Em presídios grandes tem televisão, cantina, celas mais organizadas, e individualizadas, para quem tem dinheiro. Se tem cantina dentro da prisão é porque tem quem compre e deixe de lado a comida oferecida. Numa cadeia com 18 pessoas não pode haver um rádio nem uma televisão. O isolamento é total, nenhuma atividade.
Para uma pessoa refazer a vida na prisão é preciso assistência religiosa e psicológica; necessita-se de escola, leitura e alguma ocupação, enfim... Quem cuida da prisão não pode pensar apenas em segurança, como de modo geral está organizada a unidade prisional. O agente não é uma pessoa próxima que atende, salvas as exceções.
A condenação não é simplesmente a sentença, como deveria ser, mas um conjunto infinito de sofrimentos como castigo pelo suposto delito, que em muitos casos não aconteceu ou aconteceu fora dos parâmetros da condenação que está em jogo.
A prisão é um dos maiores males implantados na sociedade. Ela é fonte de violência, de morte, de desvio de recursos. É um dinheiro perdido. É como o dinheiro que judas recebeu pela morte de Jesus. Gasta-se na prisão para favorecer a morte de milhares de pessoas, as detidas e seus familiares. A prisão é a degradação da vida humana. Os que passam pelas grades, mesmo fora delas, continuam aprisionados, rotulados, estigmatizados para o resto da vida. Como ser a favor de uma estrutura que apenas mata fisicamente, psicologicamente, socialmente e culturalmente?
Que adianta ter avanços em tantas áreas de atuação se estamos neste estágio degradante no sistema carcerário brasileiro, se a questão é muito mais grave em muitos lugares do que no tempo da escravidão?  Como aceitar essa situação se a obra prima da criação é tratada de forma mais degradante que as outras criaturas?
Deus não está presente em nenhum tribunal que condena o ser humano a essa situação; Deus não está presente em nenhum templo religioso que esteja a favor da conjuntura prisional brasileira, por mais belo que seja o culto. A vida humana é tão sagrada como o culto. Comemos a carne de Cristo no culto para tocá-la, curá-la no irmão que sofre em toda e qualquer forma de prisão. Fomos libertados por Cristo para vivermos livres (Gálatas 5,1). Como podemos escravizar uns aos outros, por um julgamento injusto que não leva em conta a vida e a história de cada pessoa?

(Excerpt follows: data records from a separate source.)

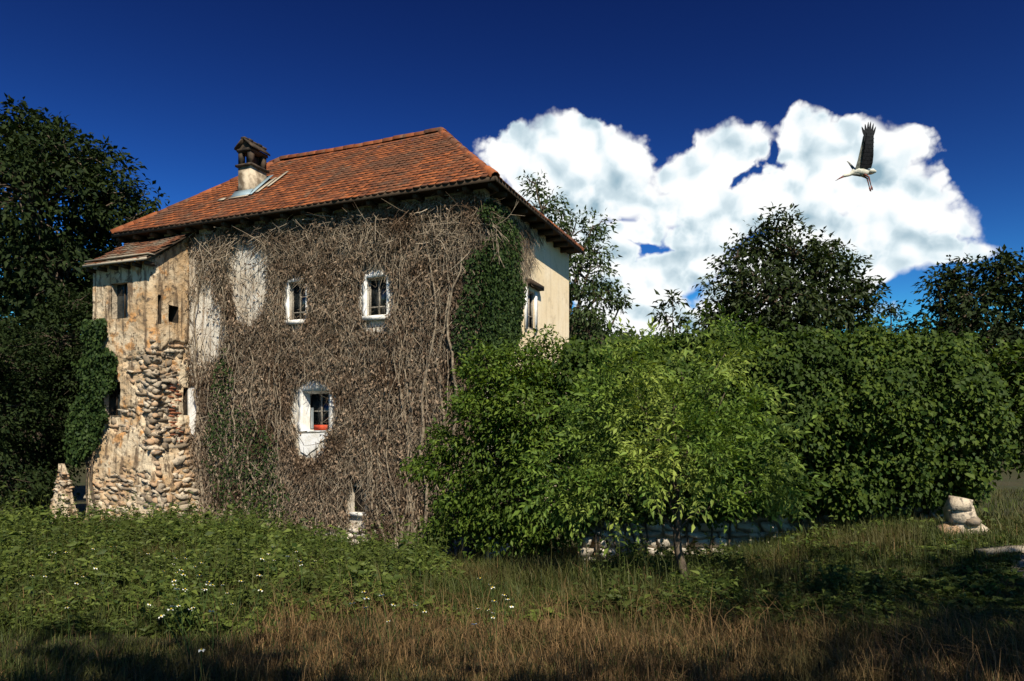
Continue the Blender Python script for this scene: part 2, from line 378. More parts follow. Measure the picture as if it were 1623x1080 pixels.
def vnoise(x, y, s=1.0, k0=0, k=8):
    v = 0
    for i in range(k0, k0+k):
        f = s*(0.6+0.35*(i-k0)); v = v + np.sin(x*f*np.cos(_dr[i])+y*f*np.sin(_dr[i])+_ph[i, 0])*np.cos(y*f*0.7*np.cos(_dr[i]+1)-x*f*.6*np.sin(_dr[i]+1)+_ph[i, 1])
    return v/k*1.8

# ------------------------------------------------------------------ terrain
def ground(x, y):
    x = np.asarray(x, float); y = np.asarray(y, float)
    z = -0.055*np.clip(y-4, 0, 13)
    z = z - 0.5*np.exp(-((x-0.6)/3.0)**2 - ((y-15)/3.5)**2) - 0.56*np.exp(-((x+2.6)/2.4)**2 - ((y-17.3)/2.6)**2)
    z = z + 0.62*sstep(x, 2.8, 7.0)*np.exp(-((y-12.5)/4.5)**2)
    z = z + 0.22*np.exp(-((x+9)/4)**2-((y-17)/3)**2)
    z = z + 0.035*vnoise(x, y, 1.6)*sstep(y, 1, 5)
    hill = sstep(y, 55, 130)*(19.5 - 6.0*sstep(x, 5, 30) + 2.5*vnoise(x*0.05, y*0.05, 1.0, 4))
    return z + np.where(y > 40, hill, 0)
xs = np.concatenate([np.linspace(-400, -20, 24), np.linspace(-18, 18, 110), np.linspace(20, 400, 24)])
ys = np.concatenate([np.linspace(-60, -2, 16), np.linspace(-1, 24, 90), np.linspace(26, 60, 14), np.linspace(65, 240, 30), np.linspace(280, 900, 6)])
gx, gy = np.meshgrid(xs, ys); gz = ground(gx, gy)
nx, ny = len(xs), len(ys); ii = np.arange(nx*ny).reshape(ny, nx)
gF = np.stack([ii[:-1, :-1], ii[:-1, 1:], ii[1:, 1:], ii[1:, :-1]], -1).reshape(-1, 4)
kind(mk('ground', np.stack([gx, gy, gz], -1).reshape(-1, 3), gF, 'ground', smooth=True), 'structure')

# ------------------------------------------------------------------ house frame
UX = np.array([0.9268, -0.3756]); WY = np.array([0.3756, 0.9268])
ANG = math.atan2(UX[1], UX[0]); OV = 0.45
HO = np.array([-0.372, 16.0]) - OV*UX + OV*WY
HZ = 0.0                                         # house empty kept at z=0 so that local z is world z
def loc2w(x, y, z=0): q = HO + x*UX + y*WY; return np.array([q[0], q[1], z])
def ray(px, py):
    d = np.array([(px-811.5)/FPX, 1.0]); c = -HO
    return (c@UX, c@WY, EYE), (d@UX, d@WY, (HORIZ-py)/FPX)
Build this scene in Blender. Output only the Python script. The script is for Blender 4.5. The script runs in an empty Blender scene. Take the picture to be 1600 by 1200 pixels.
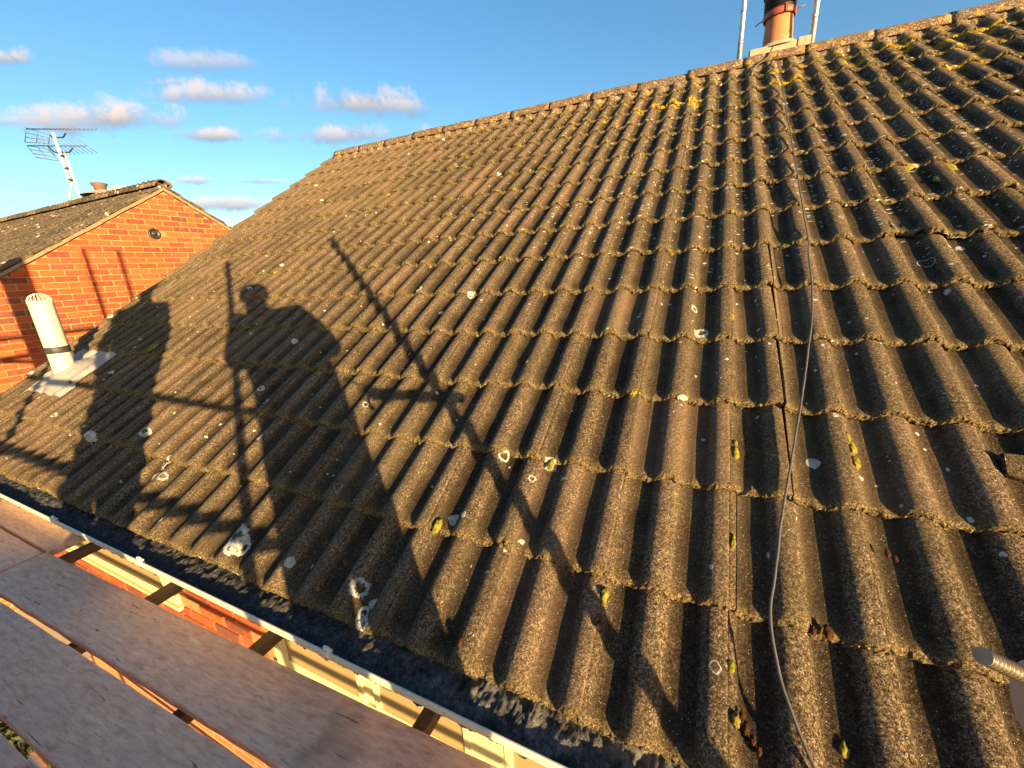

Como conseguimos separar a nossa vida dos nossos cultos? Como rezamos, fazemos as bonitas liturgias no domingo se não semana usamos da tirania ou concordamos com ela? Como fazer apologia ao crime defendendo as duras punições, os tratamentos cruéis e desumanos nas prisões? Até quando os cristãos vão separar fé e vida? Até quando nós, os tidos religiosos, vamos carregar esse dualismo, reduzindo a presença de Cristo aos templos, se somos templos de Deus?
Nosso culto pode estar vazio, desagradando ao próprio Deus, como está escrito no profeta Isaias capitulo 1: “Eu não quero todos esses sacrifícios que vocês me oferecem. Estou farto de bodes e de animais gordos queimados no altar; estou enjoado do sangue de touros novos, não quero mais carneiros nem cabritos. Precisamos do culto que agrade ao Senhor e cada vez mais nos aproxime dele através da nossa proximidade com as pessoas excluídas.
Por isso o sonho de Deus é um mundo sem prisão alguma. Deus não nos criou para as algemas mas para a vida paradisíaca.